Our solar system began 4.6 million years ago when a dense knot in a vast
cloud of gas, dust and
ice began to collapse under its own weight. As gravitational forces pulled
the clump inwards, its
density and pressure increased. It started to spin faster and spread out to
form a central core, which became the Sun, and a disc that coalesced into
the planets, moons, asteroids, and comets – the Solar System that we know
today.

As we gaze at the starry sky and recognise our place in the firmament, we
cannot help but ask some very fundamental questions.

Is there life, or was there life, once existing on other bodies in the Solar
System? How did they evolve to be the way we see them today and could this
knowledge influence our understanding of Earth’s evolution and ultimate
fate?

Studying other objects in the Solar System provides us with information that
can help us find the answers and UK scientists, funded through the Particle
Physics and Astronomy Research Council, are at the forefront of planetary
research.

Considering the range of missions in which the UK is involved then to say
‘The UK goes to the Planets’ is no understatement.

The Red Planet

Mars, and the possibility that there was once life on it, captures all our
imaginations. In December 2003 the European Space Agency’s Mars Express
spacecraft will enter the Martian atmosphere and detach Beagle 2, a UK
designed and built Lander, which will parachute onto the planets surface to
carry out in-situ analysis of the soil and atmosphere. The results should
offer final proof as to whether life ever existed on the Red Planet. The
technology employed in this UK Lander is a quarter the size and one tenth of
the cost of similar landers planned by the US. This achievement clearly
demonstrates how universities can co-operate with large and small industrial
companies to create world-leading technology.

Mars is but one target. The UK is involved in similar science missions to
unravel the mysteries of our Solar System.

Rosetta – Comet chaser

In January 2003 ESA’s Rosetta mission will blast off from Kourou in French
Guyana on its 8 year mission to the comet Wirtanen – a kilometre sized lump
of ice and dust that could uncover clues about the formation of the Solar
System. Such bodies are pristine fossils of the primal material that
congealed into the bodies of our Solar System, and may even provide clues to
the conditions that produced life on Earth.

Rosetta is the first space mission ever to attempt to land on a comet and UK
scientists play a key role in the sensitive onboard instruments that will
measure the composition of the comet’s icy nucleus.

Our Moon – a new view

SMART – 1 is taking a trip to the Moon to test new technologies for the
European Space Agency. After launch in spring 2003, an innovative ion
thruster will propel the spacecraft in a spiral out towards the Moon,
arriving in summer 2004. Once in lunar orbit SMART-1’s miniature instruments
will send back new information about the Moon’s surface and plasma
environment. A UK built instrument will take X-ray images of the Moon and
investigate the chemical make-up of the lunar surface.

Cassini Huygens

ESA’s Huygens Probe is now on its seven-year journey to Saturn’s moon Titan,
aboard NASA’s Cassini spacecraft.
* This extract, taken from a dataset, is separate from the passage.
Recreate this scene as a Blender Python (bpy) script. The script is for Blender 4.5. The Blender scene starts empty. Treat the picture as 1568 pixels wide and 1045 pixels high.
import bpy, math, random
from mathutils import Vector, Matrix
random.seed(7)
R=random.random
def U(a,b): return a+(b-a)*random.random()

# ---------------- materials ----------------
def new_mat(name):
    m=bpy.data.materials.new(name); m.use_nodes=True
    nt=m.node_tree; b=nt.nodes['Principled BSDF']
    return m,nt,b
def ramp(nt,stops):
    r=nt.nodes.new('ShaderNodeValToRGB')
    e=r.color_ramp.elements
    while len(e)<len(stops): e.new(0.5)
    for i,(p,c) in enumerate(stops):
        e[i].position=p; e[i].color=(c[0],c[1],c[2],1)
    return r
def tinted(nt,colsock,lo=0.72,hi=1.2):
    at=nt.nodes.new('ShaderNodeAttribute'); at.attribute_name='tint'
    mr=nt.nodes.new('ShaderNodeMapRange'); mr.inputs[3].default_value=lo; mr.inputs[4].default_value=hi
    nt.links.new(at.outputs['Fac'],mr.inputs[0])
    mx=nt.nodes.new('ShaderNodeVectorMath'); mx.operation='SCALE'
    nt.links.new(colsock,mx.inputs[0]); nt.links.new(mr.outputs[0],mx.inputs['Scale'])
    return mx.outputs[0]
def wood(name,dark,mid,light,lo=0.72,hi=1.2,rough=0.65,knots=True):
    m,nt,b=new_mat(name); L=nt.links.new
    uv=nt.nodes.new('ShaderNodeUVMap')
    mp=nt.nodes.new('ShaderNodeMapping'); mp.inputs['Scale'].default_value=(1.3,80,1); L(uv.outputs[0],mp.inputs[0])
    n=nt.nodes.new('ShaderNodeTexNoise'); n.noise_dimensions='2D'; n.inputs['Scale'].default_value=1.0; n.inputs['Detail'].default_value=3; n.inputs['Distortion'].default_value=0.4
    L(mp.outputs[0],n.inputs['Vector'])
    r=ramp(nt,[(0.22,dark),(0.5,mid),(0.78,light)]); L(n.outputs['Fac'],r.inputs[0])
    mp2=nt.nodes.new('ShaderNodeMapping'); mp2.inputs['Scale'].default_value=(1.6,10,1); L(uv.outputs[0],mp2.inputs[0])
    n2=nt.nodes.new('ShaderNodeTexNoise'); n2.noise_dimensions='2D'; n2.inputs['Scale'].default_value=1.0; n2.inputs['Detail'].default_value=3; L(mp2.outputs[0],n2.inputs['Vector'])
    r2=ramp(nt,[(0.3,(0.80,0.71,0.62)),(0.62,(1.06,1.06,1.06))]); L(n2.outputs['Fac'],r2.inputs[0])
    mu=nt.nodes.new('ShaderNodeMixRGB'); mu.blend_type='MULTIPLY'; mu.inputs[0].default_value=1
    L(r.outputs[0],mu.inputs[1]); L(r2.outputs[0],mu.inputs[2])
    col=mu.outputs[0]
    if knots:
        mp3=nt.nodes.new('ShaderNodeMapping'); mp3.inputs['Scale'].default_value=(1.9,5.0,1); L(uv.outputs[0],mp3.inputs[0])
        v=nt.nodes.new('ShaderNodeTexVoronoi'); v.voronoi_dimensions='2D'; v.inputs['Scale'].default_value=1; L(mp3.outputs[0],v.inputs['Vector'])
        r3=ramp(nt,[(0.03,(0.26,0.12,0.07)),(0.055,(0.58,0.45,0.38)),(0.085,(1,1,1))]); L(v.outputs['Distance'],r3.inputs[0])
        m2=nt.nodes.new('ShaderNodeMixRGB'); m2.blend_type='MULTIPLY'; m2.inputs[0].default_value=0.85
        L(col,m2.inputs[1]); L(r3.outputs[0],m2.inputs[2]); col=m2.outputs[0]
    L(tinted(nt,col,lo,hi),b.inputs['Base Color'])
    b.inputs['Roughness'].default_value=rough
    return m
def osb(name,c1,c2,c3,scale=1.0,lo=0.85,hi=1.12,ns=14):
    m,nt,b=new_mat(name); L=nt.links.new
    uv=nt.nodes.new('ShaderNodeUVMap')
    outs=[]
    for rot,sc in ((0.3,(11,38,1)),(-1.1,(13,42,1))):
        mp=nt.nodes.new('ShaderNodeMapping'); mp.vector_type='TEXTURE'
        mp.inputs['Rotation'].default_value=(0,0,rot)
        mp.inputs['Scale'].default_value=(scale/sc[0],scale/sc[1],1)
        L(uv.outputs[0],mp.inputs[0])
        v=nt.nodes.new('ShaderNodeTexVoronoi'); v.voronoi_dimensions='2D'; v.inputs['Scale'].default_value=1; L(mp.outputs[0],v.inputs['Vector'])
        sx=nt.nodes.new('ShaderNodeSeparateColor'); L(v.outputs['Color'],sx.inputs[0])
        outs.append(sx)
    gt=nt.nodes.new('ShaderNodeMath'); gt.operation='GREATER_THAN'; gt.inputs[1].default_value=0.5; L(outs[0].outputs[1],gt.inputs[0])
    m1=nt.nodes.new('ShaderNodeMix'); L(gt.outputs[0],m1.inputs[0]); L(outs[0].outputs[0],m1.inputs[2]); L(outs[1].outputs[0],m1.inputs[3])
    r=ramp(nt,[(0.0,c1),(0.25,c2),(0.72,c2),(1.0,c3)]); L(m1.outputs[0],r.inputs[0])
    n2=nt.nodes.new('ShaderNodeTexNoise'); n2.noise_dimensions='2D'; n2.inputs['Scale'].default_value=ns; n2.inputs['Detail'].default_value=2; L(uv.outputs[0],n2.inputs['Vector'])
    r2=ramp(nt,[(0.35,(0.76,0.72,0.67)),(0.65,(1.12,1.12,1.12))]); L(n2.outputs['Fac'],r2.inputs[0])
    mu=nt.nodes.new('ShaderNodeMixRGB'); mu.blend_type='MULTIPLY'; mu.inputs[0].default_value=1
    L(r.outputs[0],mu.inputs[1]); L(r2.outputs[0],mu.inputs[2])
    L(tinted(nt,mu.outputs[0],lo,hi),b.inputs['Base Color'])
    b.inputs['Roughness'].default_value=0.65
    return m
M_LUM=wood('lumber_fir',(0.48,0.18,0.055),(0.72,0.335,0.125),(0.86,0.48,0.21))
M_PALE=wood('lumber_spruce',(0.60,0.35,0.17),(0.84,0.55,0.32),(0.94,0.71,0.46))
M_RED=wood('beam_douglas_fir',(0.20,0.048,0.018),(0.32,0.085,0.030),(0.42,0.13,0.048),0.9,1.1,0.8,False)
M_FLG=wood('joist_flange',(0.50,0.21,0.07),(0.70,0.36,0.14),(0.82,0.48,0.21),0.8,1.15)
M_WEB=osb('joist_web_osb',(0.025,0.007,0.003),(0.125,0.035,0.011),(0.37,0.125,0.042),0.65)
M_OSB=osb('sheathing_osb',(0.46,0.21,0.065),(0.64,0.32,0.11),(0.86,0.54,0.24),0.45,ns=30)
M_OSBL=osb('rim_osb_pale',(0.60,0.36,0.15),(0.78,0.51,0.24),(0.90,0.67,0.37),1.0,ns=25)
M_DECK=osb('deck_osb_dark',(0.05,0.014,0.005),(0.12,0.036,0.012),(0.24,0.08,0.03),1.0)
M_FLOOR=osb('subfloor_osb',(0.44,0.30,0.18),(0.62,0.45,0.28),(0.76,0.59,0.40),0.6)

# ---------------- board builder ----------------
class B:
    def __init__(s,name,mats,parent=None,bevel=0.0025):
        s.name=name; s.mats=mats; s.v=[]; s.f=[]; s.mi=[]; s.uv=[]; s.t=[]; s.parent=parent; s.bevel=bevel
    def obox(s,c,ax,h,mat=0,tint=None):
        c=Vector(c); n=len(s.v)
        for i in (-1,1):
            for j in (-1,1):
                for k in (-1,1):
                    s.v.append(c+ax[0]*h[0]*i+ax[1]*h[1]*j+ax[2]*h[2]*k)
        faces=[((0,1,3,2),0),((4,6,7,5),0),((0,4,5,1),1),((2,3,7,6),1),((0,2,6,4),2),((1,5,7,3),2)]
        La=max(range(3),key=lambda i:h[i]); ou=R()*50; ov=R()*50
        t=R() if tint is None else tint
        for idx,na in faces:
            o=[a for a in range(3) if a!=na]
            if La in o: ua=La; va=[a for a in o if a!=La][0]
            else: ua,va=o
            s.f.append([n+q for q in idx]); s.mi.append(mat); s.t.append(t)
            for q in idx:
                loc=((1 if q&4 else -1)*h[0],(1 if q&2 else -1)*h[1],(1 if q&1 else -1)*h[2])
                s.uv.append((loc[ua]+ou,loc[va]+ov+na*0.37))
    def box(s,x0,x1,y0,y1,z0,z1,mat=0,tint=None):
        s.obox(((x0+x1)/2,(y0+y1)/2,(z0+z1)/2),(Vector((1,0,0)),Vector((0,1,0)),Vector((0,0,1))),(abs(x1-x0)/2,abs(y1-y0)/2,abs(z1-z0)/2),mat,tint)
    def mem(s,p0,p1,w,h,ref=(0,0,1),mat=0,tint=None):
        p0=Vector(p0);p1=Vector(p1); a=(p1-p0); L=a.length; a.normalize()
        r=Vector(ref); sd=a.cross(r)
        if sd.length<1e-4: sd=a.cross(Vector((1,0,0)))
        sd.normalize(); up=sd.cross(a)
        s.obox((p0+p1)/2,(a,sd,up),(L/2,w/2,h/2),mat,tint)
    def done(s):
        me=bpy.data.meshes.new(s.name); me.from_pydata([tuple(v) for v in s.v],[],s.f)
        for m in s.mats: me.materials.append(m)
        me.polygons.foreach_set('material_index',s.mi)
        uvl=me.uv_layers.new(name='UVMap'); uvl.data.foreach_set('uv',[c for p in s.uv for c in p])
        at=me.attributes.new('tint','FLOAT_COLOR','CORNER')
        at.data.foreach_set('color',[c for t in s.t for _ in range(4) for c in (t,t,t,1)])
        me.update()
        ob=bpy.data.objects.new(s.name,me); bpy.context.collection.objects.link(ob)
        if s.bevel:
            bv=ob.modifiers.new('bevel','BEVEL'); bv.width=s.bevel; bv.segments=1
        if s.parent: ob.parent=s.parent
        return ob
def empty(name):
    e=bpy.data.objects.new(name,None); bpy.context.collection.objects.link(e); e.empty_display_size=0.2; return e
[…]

The joint NASA/ESA mission was
successfully launched by a Titan IVB/Centaur launch vehicle on 15 October
1997 09:43 UT. It will reach Saturn in 2004.

While the Cassini Orbiter continues to explore Saturn and its rings, the
Huygens probe will be released to parachute through the atmosphere of Titan.
Shrouded in an orange haze that hides its surface, Titan is one of the most
mysterious objects in our solar system. It is the second largest moon (only
Jupiter’s Ganymede is bigger), and the only one with a thick atmosphere. It
is this atmosphere that excites scientific interest, since it is thought to
resemble that of a very young Earth.

Huygens’ six instruments, of which the UK has made significant
contributions, will take measurements throughout its spectacular descent,
providing details on the chemical composition of Titan’s atmosphere, its
weather and clouds, and then the surface itself. Spectacular data and images
are already expected from the descent itself and, if the Huygens Probe
survives the impact with the mysterious surface, it will continue to send
unique information back to the mother ship until its batteries expire or the
Cassini Orbiter is out of range.

Preserved in the deep freeze of Titan’s atmosphere are chemical compounds
thought to be similar to those of Earth’s primeval soup. The in-situ results
from Huygens, combined with Cassini’s global observations from repeated
flybys of Titan, will provide vital information towards the great mystery of
how life began on Earth.

The Particle Physics and Astronomy Research Council (PPARC) is the UK’s
strategic science investment agency. It funds research, education and public
understanding in four areas of science – particle physics, astronomy,
cosmology and space science.

PPARC is government funded and provides research grants and studentships to
scientists in British universities, gives researchers access to world-class
facilities and funds the UK membership of international bodies such as the
European Laboratory for Particle Physics (CERN), and the European Space
Agency. It also contributes money for the UK telescopes overseas on La
Palma, Hawaii, Australia and in Chile, the UK Astronomy Technology Centre at
the Royal Observatory, Edinburgh and the MERLIN/VLBI National Facility,
which includes the Lovell Telescope at Jodrell Bank observatory.

PPARC’s Public Understanding of Science and Technology Awards Scheme funds
both small local projects and national initiatives aimed at improving public
understanding of its areas of science.